- [Aim of the task] Find the lines that hold the word "from" and return them.

- [Provided data]
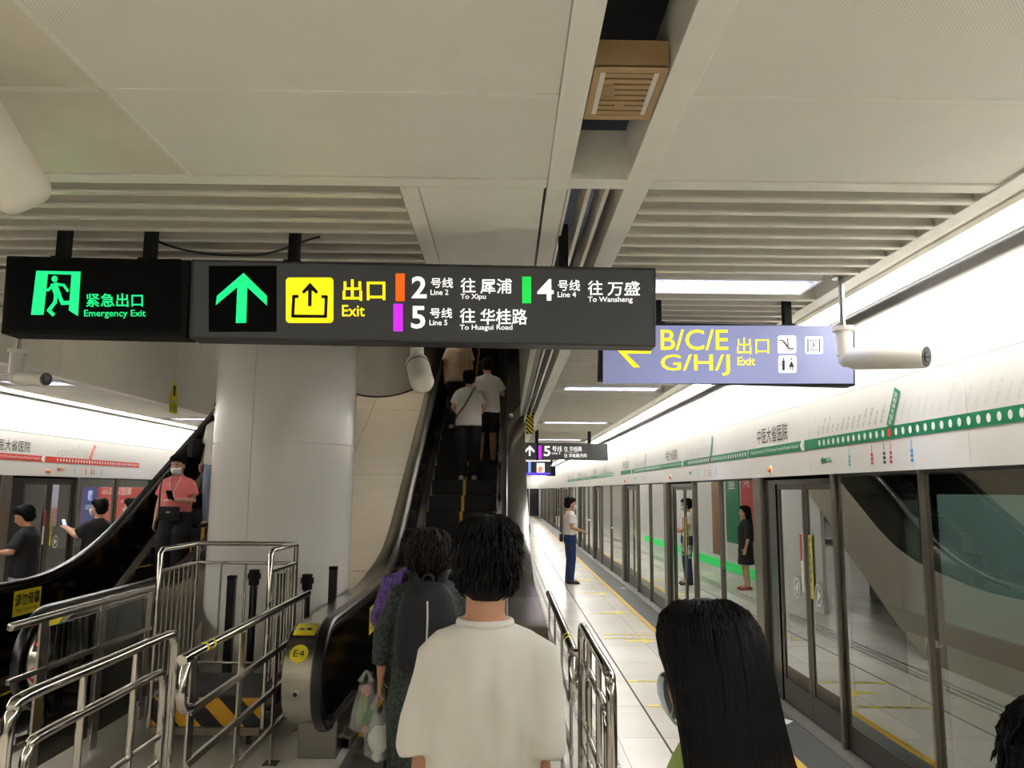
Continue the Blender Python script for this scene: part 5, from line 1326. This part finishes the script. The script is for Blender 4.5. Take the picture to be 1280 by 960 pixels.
for k in (-1, 1):
    m = MB(); m.tube([(k * .07, -.04, .44), (k * .085, .02, .50), (k * .11, .12, .50), (k * .14, .20, .38), (k * .15, .20, .22)], .016, 8, 5, flat=2.); m.build('shoulder_strap', bk, o, smooth=True)
m = MB(); m.tube([(-.03, -.06, .46), (-.02, -.06, .5), (.02, -.06, .5), (.03, -.06, .46)], .008, 8, 3); m.build('grab_loop', bk, o, smooth=True)
# plastic bags of shopping in her left hand
film = bpy.data.materials.new('plastic_film'); film.use_nodes = True; nt = film.node_tree; b = nt.nodes['Principled BSDF']
b.inputs['Base Color'].default_value = lin((214, 216, 212)); b.inputs['Roughness'].default_value = .3; b.inputs['Alpha'].default_value = .27
def shop_bag(label, p, W, Dp, h, hl, contents, tiltx=0.):
    o = thing('plastic_bag', label, 'bag', tuple(p))
    m = MB(); n = 24; rings = []
    for t, k in ((0, .12), (.02, .55), (.12, .9), (.35, 1.0), (.6, .92), (.8, .7), (1, .45)):
        rings.append((tiltx * t, 0, -hl - h + h * t, W * k, Dp * k))
    m.stack(rings, n, cap=False)
    rng = random.Random(int(W * 1000)); ov = Vector((rng.random() * 9, 0, 0))
    for v in m.bm.verts: v.co += Vector((v.co.x, v.co.y, 0)) * (.35 * noise.noise(v.co * 14 + ov)) + Vector((0, 0, .02 * noise.noise(v.co * 9)))
    m.build('film', film, o, smooth=True)
    for k in (-1, 1):
        m = MB(); m.tube([(k * W * .4 + tiltx, 0, -hl + .01), (k * W * .3 + tiltx * .5, 0, -hl * .5), (k * .008, 0, 0), (0, 0, .012)], [.02, .012, .007, .006], 8, 4); m.build('handle', film, o, smooth=True)
    for i, (nm, c, q, r, mt) in enumerate(contents):
        m = MB(); m.ell((0, 0, 0), r, 16)
        for v in m.bm.verts: v.co *= 1 + .25 * noise.noise(v.co * 22 + Vector((i, 0, 0)))
        bmesh.ops.transform(m.bm, matrix=Matrix.Translation(c) @ Matrix.Rotation(q, 4, 'Y'), verts=m.bm.verts); m.build(nm, mt, o, smooth=True)
    return o
hp = put(bpw, (-.268 * s_, .055 * s_, .79 * s_)); veg = mat('leaf_green', (120, 150, 70), .6, noise_amt=.3, noise_scale=30); pale = mat('pale_vegetable', (206, 214, 196), .6)
shop_bag('clear plastic bag of pale vegetables hanging from the backpack woman\'s hand, lower one', hp + Vector((.0, 0, -.0)), .085, .07, .26, .13, [('cabbage', (0, 0, -.27), 0, (.06, .05, .075), pale), ('radish', (.035, .0, -.23), .4, (.025, .025, .07), pale), ('garlic', (-.01, 0, -.36), 0, (.03, .03, .03), pale)])
hp2 = put(bpw, (-.34 * s_, .11 * s_, .865 * s_))
o = shop_bag('clear plastic bag of green vegetables, left of the lower bag', hp2 + Vector((-.02, .03, 0)), .08, .065, .27, .06, [('celery', (-.02, 0, -.2), .15, (.025, .03, .1), veg), ('lettuce', (.03, 0, -.25), 0, (.04, .04, .05), mat('leaf_dark', (60, 120, 70), .6)), ('pepper', (.0, 0, -.1), 0, (.03, .03, .03), mat('meat_pink', (170, 96, 90), .6))])
# crossbody strap on the escalator person, bag and phone of the woman in pink
o = thing('crossbody_bag', 'thin grey crossbody strap with small bag on the escalator person in white', 'bag', (-.58, step_k(14)[0] - .05, step_k(14)[1] + 1.0))
m = MB(); m.tube([(.1, .0, .455), (.095, -.1, .43), (.06, -.165, .36), (0, -.185, .24), (-.09, -.178, .09), (-.17, -.12, .0), (-.2, -.02, -.04)], .009, 8, 5, flat=1.8); m.build('strap', mat('strap_grey', (96, 94, 92), .7), o, smooth=True)
m = MB(); m.box(-.235, -.195, .0, .14, -.16, -.03, .015); m.build('bag_body', cl_black, o, smooth=True)
s2 = 1.62 / 1.7
o = thing('shoulder_bag', 'black shoulder bag hanging in front of the woman in pink', 'bag', tuple(put(pk, (0, .20, .92))), PI)
m = MB(); m.box(-.12, .12, -.03, .04, -.09, .08, .018); m.build('bag_body', cl_black, o, smooth=True)
m = MB(); m.box(-.03, .02, .04, .046, -.0, .02, .002); m.build('clasp', steel, o)
m = MB(); m.tube([(.12, .0, .06), (.135, -.02, .25), (.12, -.03, .4), (.105, -.09, .47), (.1, -.17, .46)], .007, 8, 5, flat=1.6); m.build('strap', cl_black, o, smooth=True)
def phone(label, p, rx, rz, sc=1., mt=None):
    o = thing('phone', label, 'phone', tuple(p), 0); o.rotation_euler = (rx, 0, rz)
    m = MB(); m.box(-.037, .037, -.004, .004, -.075, .075, .004); m.build('case', mt or rubber, o, smooth=True)
    m = MB(); m.box(-.033, .033, -.0052, -.0042, -.068, .068); m.build('screen', E_('phone_screen', (190, 205, 235), 1.), o)
    return o
phone('black phone held up by the woman in pink', put(pk, (-.05 * s2, .33 * s2, 1.19 * s2)), -.7, PI)
phone('phone with lit screen in the hands of the man in pale jeans', put(m1, (0, .35, 1.15)), -.75, 1.75)
phone('phone raised by the masked man in black on the left platform', put(m2, (-.04, .52, 1.37)), -.35, 1.35)
o = thing('lanyard', 'white lanyard with badge around the neck of the woman in pink', 'lanyard', tuple(put(pk, (0, 0, 1.05))), PI)
m = MB(); m.tube([(-.06, .02, .34), (-.062, .09, .28), (-.03, .145, .16), (.0, .158, .08)], .004, 6, 4); m.tube([(.06, .02, .34), (.062, .09, .28), (.03, .145, .16), (.0, .158, .08)], .004, 6, 4); m.build('ribbon', white_paint, o)
m = MB(); m.box(-.03, .03, .15, .158, .02, .09, .003); m.build('badge', white_ink, o)
# shoulder bag of the half hidden person
o = thing('shoulder_bag', 'black bag at the side of the person half hidden by the column', 'bag', tuple(put(bh, (.30, .12, 1.08))), PI - .35)
m = MB(); m.box(-.05, .05, -.14, .12, -.13, .13, .03); m.build('bag_body', cl_black, o, smooth=True)
m = MB(); m.tube([(0, -.1, .12), (-.04, -.08, .28), (-.1, -.1, .36)], .012, 8, 4); m.build('strap', cl_black, o, smooth=True)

- [Output for this exercise]
Continue the Blender Python script for this scene: part 5, from line 1326. This part finishes the script. The script is for Blender 4.5. Take the picture to be 1280 by 960 pixels.
shop_bag('clear plastic bag of pale vegetables hanging from the backpack woman\'s hand, lower one', hp + Vector((.0, 0, -.0)), .085, .07, .26, .13, [('cabbage', (0, 0, -.27), 0, (.06, .05, .075), pale), ('radish', (.035, .0, -.23), .4, (.025, .025, .07), pale), ('garlic', (-.01, 0, -.36), 0, (.03, .03, .03), pale)])